A man with a sound character and healthy personal life doesn't pick friends to pass the politically-correct tests of the time, whatever those tests may be. Neither does a man who really believes in things pick up and drop political positions or pick a running mate for the same reason. That is the sort of thing only the slippery-eel subpopulation of PR-obsessed, career-motivated narcissists does – the natural politicians, if you will. This pattern hasn't stopped. Obama's evident character continues to be based on dressing the part and (temporarily) playing it, whatever that part might be. In any situation, Obama is not only willing to dress the part; rather, dressing the part is absolutely central to his thinking. Such image-consciousness is probably the reason for his long-winded obsession with his own identity. It is even the reason why he made friends in college! Now that is a scary indication of the content of his character.

What Obama actually "believes" is probably an irrelevant debate. There probably isn't any such thing in a dependable sense of the word, except that he believes in his own political success and self-assurance, including a perfect right to say one thing and do another, and faith in the State to do Good as long as he's in charge.

Which is to say: Obama is an astute and very typical politician. His own political skills are not in much doubt. He has certainly proven himself a better politician than John McCain, for managing his image more successfully.
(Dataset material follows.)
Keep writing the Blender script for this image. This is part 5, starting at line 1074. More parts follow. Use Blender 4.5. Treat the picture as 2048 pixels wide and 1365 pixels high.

The question is whether continued emphasis on politics, and craftier political posturing, will help or hurt, and whether political skills are of any use when the problem has long been politics. Aggrandizing a "new blood" Party politician like Obama simply reestablishes the same plague of power with a new face.

This is not to say there won't inevitably be differences between an Obama administration and a McCain administration, or any other. Certainly, politicians from the major parties do have differences in the demographics to which they must pander, and the factions they intend to reward. The problem is that, beyond a few predictable issues like abortion, there is truly no way to predict what the differences would actually be in practice, based on a managed image like Obama's – except that realistically, politics will almost certainly go on as usual and "change" will not occur. All the powerful special interest groups will continue to work with an Obama administration, from neocon warmongers to financial extortionists to the military megacomplex to the petty dictators of bureaucracies.

In fact, from the anti-State perspective, a case can easily be made that Obamania indicates Obama will make an unusually dangerous president. It's dangerous for a Party-machine-nominated, appearances-obsessed politician who sits atop a State to be feted like royalty, revered like a saint, or followed like a messiah.

At least there have been no HOPE posters with McCain's face plastered around my neighborhood. At least hardly anyone could fully trust a man like McCain, and few have really believed him to be interested in or capable of "change." (The MSM's dutiful parroting of that "reformer" tag of his notwithstanding.) At least just about everyone realized rich white McCain is actually part of the Establishment. For that reason, a man like McCain receives far more scrutiny and skepticism than a man like Obama, who successfully portrays himself as both a reformer, an outsider, and a savior. 

We need scrutiny and skepticism of the State and all its offices, not more blind faith. I certainly don't want any figurehead to "restore trust" in the State or its imperial presidency. I want the State to crumble for lack of trust and lack of support, so that the people who formerly held it up on their backs can be free to live without its interference, impositions, and influence over their lives.

Obama will be good for the State. He will manage its image the way he always has his own.